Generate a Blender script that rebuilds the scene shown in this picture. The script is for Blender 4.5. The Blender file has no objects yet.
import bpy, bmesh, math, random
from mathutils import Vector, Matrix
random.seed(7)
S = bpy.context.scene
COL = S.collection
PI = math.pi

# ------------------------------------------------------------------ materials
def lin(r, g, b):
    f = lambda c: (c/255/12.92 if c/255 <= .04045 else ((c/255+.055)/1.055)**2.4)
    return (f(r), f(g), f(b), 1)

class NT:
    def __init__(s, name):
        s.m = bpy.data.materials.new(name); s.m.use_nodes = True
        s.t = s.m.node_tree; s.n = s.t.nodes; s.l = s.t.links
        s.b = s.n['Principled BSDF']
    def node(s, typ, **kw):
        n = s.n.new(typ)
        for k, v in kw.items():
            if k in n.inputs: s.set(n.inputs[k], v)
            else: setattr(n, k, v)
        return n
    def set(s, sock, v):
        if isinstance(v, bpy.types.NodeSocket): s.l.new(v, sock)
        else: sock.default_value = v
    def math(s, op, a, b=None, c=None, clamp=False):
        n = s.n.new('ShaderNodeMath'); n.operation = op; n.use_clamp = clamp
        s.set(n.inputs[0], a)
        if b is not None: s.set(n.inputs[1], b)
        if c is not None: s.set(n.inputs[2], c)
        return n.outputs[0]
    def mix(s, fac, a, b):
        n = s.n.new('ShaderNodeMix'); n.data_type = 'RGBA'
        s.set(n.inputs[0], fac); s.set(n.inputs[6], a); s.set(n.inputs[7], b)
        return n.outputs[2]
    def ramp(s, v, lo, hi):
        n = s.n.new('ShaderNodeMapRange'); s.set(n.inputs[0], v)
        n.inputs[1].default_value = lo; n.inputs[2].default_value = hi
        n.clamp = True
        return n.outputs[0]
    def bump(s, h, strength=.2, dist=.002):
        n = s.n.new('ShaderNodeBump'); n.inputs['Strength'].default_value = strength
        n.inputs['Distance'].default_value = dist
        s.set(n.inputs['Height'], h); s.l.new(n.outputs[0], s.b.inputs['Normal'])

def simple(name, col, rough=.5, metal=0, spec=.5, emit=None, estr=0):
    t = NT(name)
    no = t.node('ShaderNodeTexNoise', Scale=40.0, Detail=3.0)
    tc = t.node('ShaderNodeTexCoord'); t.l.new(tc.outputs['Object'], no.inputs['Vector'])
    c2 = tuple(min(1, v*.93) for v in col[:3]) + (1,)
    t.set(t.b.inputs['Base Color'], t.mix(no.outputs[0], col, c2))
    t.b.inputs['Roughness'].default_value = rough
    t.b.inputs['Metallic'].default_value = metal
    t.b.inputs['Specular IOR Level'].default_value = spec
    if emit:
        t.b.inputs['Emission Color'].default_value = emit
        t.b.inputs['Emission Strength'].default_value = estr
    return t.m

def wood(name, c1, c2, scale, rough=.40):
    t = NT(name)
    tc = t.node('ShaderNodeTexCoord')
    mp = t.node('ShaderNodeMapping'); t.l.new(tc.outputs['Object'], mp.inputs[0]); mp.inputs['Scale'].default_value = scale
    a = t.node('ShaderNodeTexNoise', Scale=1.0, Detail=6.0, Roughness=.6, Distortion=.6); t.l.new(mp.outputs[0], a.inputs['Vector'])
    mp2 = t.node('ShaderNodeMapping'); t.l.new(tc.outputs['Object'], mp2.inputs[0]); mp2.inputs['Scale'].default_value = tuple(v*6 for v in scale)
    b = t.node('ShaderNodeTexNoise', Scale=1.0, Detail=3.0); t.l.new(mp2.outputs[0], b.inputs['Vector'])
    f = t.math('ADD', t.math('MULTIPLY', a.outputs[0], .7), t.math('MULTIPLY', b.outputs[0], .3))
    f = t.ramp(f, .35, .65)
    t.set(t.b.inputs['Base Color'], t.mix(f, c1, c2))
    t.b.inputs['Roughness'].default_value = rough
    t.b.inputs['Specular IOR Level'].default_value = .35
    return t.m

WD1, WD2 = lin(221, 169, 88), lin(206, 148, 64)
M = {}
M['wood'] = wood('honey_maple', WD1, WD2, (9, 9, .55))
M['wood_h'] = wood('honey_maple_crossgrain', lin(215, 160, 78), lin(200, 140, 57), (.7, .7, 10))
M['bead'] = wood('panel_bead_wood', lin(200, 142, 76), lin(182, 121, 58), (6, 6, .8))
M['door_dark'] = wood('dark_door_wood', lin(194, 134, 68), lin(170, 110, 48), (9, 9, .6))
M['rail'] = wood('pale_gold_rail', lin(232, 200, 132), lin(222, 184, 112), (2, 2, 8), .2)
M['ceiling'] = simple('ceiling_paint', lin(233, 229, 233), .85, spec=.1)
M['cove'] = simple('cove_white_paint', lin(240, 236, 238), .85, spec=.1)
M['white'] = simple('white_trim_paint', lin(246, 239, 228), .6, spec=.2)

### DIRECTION
Copy out each line of the data containing the string "scene".

### THE RESULT
Generate a Blender script that rebuilds the scene shown in this picture. The script is for Blender 4.5. The Blender file has no objects yet.
S = bpy.context.scene